HOW TO. . . KNOW YOU'RE NOT A TEAM PLAYER
SOMETIMES the hardest job for the coach of the Under-14s soccer squad is getting the guys to pass the ball. It's not that they all want to grab the limelight, it's just that they panic.
They're looking down so they can't get a good game overview. They don't know if the player they pass to is going to be any better than they are at edging towards the goal and they're conscious of the girls with school scarves watching from the sidelines. When you're 14, life's a maze.
It's not so hot, either, when you're in your 40s and trying to get your head around how to pass the work to other team members in the newly formed 'Planning Team' to which you've been seconded. When you're used to doing things your own way, relying on your own skills and controlling how you do each step in the process, shifting to a collective, coordinated method of playing the game can lead to lots of own goals and the occasional ego injury.
Yet organisations everywhere are taking teams out to woodland areas for organised archery and 'adventurous' activities to build trust and promote cohesion. By evening most people get real at the bar and bond about their collective hope for as little change as possible, just more meetings and a more formalised routine.
Six months' time, they all agree, they'll be back to last week.
Sometimes the jobs we do are secondary to the performance we muster up so that managers, too blinded by strangulated management guff to see the wood for the trees, can feel secure.
Often the 'biggest asset' of the organisation is also the most easily manipulated, so when a new way to work is identified, the costly technology required, and logistical redevelopment associated are ignored and the bums are just moved to new seats.
One of the most studied aspects of innovative organisational climates is the team. It became fashionable to believe that putting people together is crucial for minds to synergise and spark, thus creativity would be germinated and novel ideas leading to better products and quality systems be born.
Or is it just like putting a gaggle of seven-year-olds into the bouncy castle and believing they'll emerge as bonded as the Von Trapps?
It may just be a case of lots of activity, no real interaction.
Research has shown that, although romantic notions about team working have led us to believe that teams are better, there is scant evidence that they actually achieve their optimum potential (productivity capacity of the most capable group member).
Individual output doesn't necessarily increase at all by working in a team, and there is a tendency to overlook the fact that some slackers lust after team structures so they can hide comfortably behind the doers.

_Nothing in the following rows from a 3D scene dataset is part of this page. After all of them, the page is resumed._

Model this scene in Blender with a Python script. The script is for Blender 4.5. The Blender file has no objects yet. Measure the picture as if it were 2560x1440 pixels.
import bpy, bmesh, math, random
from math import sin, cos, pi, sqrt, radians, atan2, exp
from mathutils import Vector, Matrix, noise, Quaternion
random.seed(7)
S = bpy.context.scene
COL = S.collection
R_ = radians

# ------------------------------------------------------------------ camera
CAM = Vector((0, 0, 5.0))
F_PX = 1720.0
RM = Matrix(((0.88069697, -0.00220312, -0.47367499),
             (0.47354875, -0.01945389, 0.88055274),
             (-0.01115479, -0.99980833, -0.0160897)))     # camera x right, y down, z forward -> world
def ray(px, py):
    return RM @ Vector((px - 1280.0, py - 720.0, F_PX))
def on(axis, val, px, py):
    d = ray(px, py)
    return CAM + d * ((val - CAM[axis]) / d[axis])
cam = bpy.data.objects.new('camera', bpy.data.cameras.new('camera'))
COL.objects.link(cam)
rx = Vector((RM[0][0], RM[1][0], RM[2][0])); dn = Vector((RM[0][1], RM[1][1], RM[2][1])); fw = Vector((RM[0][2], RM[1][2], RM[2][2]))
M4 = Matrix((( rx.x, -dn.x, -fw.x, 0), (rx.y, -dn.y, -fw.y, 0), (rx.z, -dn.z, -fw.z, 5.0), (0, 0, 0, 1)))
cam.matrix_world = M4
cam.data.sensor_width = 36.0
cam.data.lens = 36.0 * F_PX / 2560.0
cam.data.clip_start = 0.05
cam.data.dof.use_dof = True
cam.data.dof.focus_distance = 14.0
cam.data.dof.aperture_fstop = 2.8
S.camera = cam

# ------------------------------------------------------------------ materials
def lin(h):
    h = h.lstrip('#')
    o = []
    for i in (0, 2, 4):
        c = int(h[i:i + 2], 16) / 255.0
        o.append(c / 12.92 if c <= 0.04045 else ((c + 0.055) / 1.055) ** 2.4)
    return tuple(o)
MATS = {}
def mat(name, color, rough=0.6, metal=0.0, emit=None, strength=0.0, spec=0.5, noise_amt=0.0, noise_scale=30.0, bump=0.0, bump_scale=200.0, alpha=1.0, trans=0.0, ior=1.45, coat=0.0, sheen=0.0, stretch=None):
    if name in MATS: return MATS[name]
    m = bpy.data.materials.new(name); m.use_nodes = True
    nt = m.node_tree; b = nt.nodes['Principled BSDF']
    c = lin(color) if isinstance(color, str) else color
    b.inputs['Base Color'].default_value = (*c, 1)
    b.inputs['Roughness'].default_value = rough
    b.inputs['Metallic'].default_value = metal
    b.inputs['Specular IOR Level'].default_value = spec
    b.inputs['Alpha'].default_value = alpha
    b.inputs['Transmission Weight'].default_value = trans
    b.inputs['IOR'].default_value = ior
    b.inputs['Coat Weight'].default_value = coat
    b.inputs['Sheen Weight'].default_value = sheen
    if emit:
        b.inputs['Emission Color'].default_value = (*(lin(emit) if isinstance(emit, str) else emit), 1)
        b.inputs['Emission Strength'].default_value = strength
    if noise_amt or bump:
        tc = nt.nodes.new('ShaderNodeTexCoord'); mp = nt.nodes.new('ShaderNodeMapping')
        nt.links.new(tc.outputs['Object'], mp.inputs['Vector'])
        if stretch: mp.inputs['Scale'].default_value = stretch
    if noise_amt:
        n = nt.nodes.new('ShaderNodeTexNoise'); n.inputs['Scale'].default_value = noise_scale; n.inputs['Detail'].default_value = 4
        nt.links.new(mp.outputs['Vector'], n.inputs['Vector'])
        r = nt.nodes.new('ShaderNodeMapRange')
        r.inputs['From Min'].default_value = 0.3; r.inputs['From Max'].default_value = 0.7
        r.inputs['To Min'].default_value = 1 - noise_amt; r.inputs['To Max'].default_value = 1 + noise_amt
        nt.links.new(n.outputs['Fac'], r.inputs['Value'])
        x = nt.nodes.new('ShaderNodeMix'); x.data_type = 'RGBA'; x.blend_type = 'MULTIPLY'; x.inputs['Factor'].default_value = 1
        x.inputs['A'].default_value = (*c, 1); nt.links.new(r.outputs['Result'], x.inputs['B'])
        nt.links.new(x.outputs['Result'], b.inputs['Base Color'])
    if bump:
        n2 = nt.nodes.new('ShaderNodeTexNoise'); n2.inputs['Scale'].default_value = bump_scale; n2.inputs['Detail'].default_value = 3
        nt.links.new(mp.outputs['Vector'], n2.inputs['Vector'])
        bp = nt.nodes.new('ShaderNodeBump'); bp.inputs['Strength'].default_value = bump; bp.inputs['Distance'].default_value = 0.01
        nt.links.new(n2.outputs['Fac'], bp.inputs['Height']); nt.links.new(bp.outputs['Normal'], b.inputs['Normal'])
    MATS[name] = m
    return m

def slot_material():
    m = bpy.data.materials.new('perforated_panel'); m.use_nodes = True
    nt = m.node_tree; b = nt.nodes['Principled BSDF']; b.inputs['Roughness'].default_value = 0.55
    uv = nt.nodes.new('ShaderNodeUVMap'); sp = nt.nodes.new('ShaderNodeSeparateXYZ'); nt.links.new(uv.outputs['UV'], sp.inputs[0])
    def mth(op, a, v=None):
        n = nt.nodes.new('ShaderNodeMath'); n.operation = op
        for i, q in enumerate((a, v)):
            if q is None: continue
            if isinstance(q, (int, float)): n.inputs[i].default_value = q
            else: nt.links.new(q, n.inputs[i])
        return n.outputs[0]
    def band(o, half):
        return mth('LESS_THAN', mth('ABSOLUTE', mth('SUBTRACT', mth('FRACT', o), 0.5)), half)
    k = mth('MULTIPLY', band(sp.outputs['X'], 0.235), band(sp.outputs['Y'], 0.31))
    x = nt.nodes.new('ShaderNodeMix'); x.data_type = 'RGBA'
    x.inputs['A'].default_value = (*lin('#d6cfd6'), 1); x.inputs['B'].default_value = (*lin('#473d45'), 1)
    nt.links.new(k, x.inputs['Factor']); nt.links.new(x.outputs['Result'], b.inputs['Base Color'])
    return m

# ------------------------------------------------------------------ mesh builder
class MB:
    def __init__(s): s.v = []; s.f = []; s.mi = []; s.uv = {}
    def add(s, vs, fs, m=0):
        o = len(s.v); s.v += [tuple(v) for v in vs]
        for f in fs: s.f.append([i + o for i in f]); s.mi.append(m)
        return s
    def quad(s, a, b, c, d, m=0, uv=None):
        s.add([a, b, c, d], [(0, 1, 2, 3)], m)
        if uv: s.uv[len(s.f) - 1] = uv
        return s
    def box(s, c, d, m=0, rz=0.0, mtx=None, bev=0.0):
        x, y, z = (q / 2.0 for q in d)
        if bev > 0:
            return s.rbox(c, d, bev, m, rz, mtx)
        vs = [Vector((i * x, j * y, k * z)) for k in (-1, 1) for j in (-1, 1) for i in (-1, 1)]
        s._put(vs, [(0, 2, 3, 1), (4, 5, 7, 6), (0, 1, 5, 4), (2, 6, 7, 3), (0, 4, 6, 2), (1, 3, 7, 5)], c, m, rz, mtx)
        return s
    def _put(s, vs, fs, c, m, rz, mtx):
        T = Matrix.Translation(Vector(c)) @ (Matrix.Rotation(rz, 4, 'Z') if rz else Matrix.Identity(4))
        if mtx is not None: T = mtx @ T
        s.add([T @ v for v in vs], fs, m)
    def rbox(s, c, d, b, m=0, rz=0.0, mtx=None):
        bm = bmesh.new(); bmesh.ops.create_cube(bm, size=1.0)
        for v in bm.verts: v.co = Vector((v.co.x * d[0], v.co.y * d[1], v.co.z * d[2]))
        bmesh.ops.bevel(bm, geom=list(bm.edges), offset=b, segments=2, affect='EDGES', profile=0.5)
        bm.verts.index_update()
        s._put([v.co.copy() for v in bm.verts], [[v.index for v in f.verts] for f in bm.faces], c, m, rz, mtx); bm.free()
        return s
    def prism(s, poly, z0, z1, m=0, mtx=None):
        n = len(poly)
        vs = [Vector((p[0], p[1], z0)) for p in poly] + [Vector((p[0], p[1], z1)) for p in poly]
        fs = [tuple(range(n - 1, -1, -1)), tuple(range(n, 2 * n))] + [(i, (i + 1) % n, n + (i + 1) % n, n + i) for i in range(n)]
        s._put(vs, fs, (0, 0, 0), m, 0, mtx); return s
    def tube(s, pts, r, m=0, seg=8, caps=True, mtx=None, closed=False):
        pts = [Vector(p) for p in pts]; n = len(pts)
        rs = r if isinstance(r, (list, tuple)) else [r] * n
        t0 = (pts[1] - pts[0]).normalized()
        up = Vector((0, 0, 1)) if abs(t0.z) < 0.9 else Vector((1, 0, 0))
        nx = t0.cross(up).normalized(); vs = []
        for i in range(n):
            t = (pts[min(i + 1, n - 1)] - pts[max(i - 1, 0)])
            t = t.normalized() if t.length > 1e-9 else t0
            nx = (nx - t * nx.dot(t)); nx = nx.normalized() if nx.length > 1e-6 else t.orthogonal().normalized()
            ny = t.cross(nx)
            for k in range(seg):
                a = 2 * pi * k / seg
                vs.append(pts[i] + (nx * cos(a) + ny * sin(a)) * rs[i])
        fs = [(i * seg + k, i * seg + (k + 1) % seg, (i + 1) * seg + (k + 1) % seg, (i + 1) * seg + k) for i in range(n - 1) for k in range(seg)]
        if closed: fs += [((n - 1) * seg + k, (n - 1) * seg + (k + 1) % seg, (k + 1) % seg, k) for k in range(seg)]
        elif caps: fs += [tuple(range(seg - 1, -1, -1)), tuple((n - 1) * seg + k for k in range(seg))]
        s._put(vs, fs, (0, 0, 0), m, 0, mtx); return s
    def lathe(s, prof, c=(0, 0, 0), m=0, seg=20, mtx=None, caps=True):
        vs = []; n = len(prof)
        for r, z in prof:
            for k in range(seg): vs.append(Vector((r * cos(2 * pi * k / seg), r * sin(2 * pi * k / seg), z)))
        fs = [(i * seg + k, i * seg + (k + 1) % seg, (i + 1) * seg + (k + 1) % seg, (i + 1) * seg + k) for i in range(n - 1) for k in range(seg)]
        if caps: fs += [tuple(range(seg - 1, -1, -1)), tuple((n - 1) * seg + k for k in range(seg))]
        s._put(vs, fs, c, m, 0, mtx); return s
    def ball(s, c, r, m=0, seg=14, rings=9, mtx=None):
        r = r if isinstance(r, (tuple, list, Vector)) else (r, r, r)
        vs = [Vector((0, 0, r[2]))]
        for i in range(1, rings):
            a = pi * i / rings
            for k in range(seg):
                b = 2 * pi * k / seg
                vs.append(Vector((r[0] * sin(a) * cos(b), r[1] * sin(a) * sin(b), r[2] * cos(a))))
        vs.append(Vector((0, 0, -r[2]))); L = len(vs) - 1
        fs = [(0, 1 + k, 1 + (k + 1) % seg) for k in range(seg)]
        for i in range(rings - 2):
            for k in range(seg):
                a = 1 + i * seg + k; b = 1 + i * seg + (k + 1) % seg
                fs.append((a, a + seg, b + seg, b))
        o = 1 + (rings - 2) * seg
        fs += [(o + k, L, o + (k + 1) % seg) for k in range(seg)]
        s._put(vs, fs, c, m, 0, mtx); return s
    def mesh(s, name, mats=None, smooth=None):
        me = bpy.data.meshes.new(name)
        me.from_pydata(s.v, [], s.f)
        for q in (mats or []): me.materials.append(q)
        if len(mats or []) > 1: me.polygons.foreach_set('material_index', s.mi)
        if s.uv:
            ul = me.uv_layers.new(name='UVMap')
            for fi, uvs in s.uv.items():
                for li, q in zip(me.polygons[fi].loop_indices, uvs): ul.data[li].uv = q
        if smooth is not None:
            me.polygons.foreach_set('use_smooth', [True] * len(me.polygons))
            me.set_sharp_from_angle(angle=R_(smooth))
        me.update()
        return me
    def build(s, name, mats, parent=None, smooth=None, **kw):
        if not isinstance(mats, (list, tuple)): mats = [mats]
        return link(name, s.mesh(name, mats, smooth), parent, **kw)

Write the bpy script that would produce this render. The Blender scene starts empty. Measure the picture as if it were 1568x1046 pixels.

The notional advantages of teams are often based on people's reported higher levels of satisfaction in teams, and therefore, by feeling happier . . . could it be because they are less exposed? . . . they kid themselves the work is better too; so improved outputs are perceptual rather than based on any real improvement in quality, hence the wobbly empirical data on team performance.
In 'Thoughts on the Romance of Teams', Natalie Allen and Canadian occupational psychologist Tracy Hecht say that organisational psychologists themselves are often too dazzled by the attractiveness of the cosy team concept to see their flaws within workplaces. Be judicious, they warn, when using a team approach to getting things done.
One of the major problems with changing groups of employees into team players is that they will play the part but not really feel the feeling. That's often because there is no real need for the team in the first place. In real teams, there is a common goal that can be reached only by the coordinated efforts of the collective.
This is not to say it will be easier or better for interdependence to exist, but that it is a prerequisite.
A team is not just a group of workers who happen to work on the same topic or share the same goal. A team is a group of people who must coordinate their efforts to reach their goal; it's an organism which has a lifespan and developmental path of its own. It has boundaries, limits, an internal dynamic.
The trajectory of any team from inception is from dependence on each other and on knowledge and skills around them, to independence, when each member stakes out his own space, specialisation, role, relationships and position relative to the others. And finally, to interdependence.
For those who still bring their washing home at 30, this might not be nice to hear, but if people remain in their dependent mindset, no matter how many teams you put them in, they won't benefit the team and may even usurp it.
If they remain merely independent players, some may head off, playing their own game and refusing to acknowledge the others, their roles and the existence of a unitary group. Set pieces that may lead to a better overall result get bypassed, often because there are too many individuals and no appreciation of interdependence. Proper coaching is needed at this stage of any team to consolidate the passing of the ball . . . who to pass to, when to pass, how to pass and, crucially, why passing is the essence of the game.
Drop-kicking team systems onto hierarchical organisational structures just to signal to staff, shareholders and stakeholders that the organisation is abreast of the latest in business administration mastery may well result in a few own goals and lots of clever footwork by individuals involved, aimed more at self-preservation than genuine team advancement.
There's nothing special about teams and, more often than not, they are misnomers for a motley crew of individuals working around a similar aim. Call a group a group, though, and leave the teams to the 10% of occasions when they're really required. And drop the archery.